Es importante concluir la tarea. Martín nos regala el libro, que con gusto digo no es una novela cursi ni una revista de Cosmopolitan, pero hay que ponerla en las manos de las y los jóvenes para que la lean. Para que se descubran en sus personajes y con ellos se construyan un mejor desenlace para esta edad tan pródiga que da muchas emociones pero bien puede pasar inadvertida: sin pena ni gloria.
Seguramente habrá muchos que no querrán leer Partiendo a la locura bien porque se sienten mejores, porque les parezca inmaduro, porque no tienen empatía con el autor o simplemente porque no les da la regalada gana. Seguro no lo leerán pero sí estarán dispuestos a lanzar su crítica. Esa es a mi juicio la otra razón por la que hay que leerlo.
Si algo vamos a decir bien a favor o en contra de la obra, desde luego más que de su autor: aunque somos muchos los que no sabemos guardar la distancia entre una cosa y la otra, debe al menos haber la obligación moral de leerla antes. Saber que hay de fondo, descubrir lo complejo de lo simple, lo ordinario de lo encasillado y si en algo ayuda lo mortal que hay en cada uno de los cuentos que ahí se desarrollan. Yo me reservo a decir que la madurez literaria de un escritor está muy ligada a la madurez lectora del público al que llega.

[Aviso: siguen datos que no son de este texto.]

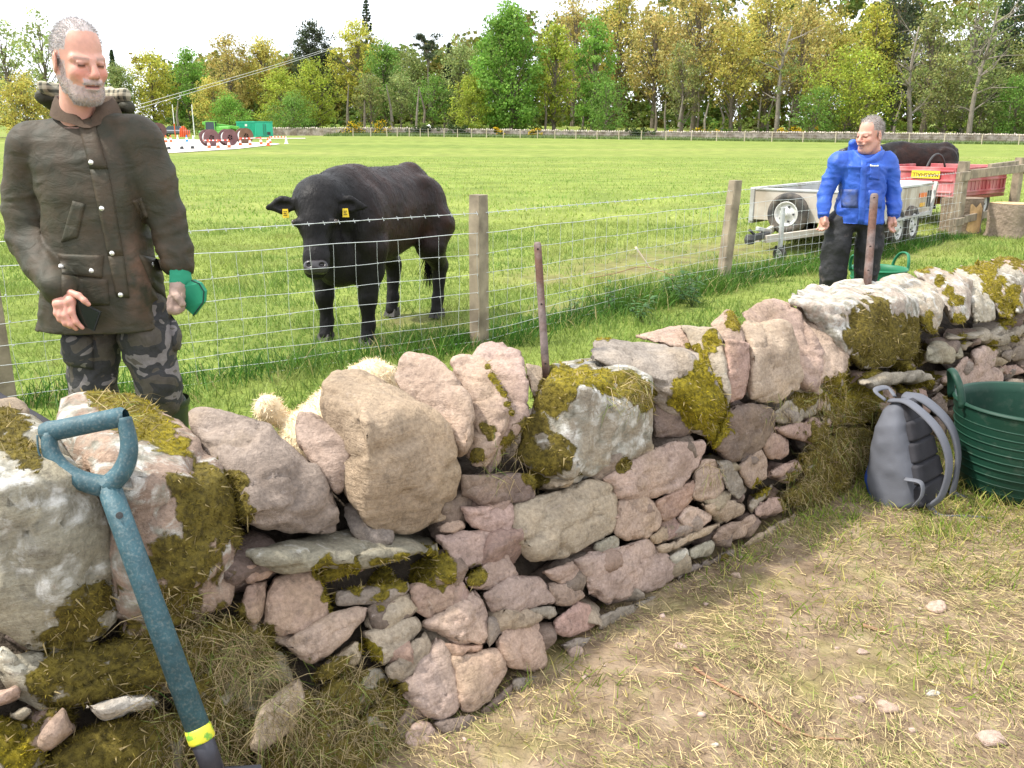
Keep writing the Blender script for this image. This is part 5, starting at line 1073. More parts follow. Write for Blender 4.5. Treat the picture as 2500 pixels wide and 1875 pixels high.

Ella se compadece del viejo, y de donde quiera que haya estado todos estos años esperándolo, decide hacerse aparecer, para guiarlo tal vez. Pero esta mañana no solo sabe, se ve o esta distinta, sino que huele diferente y no es por culpa del tabaco, el viejo lo sabe, su olor a penetrado cada rincón de la habitación como antes lo hiciera el sol. Ella le toma la mano al viejo y se van caminando despacio, sin decirse nada pero reconociéndose uno en el otro. Ojalá, como en el fragmento del cuento antes escrito, el lector se encuentre con los personajes de esta obra y desde ahí con la vida, esa que no basta con reconocerla como el acto relevante y natural de respirar, sino como el acto de resistirse a la complicada modernidad del sistema que ya no permite esquinas para seguir soñando una Honduras diferente.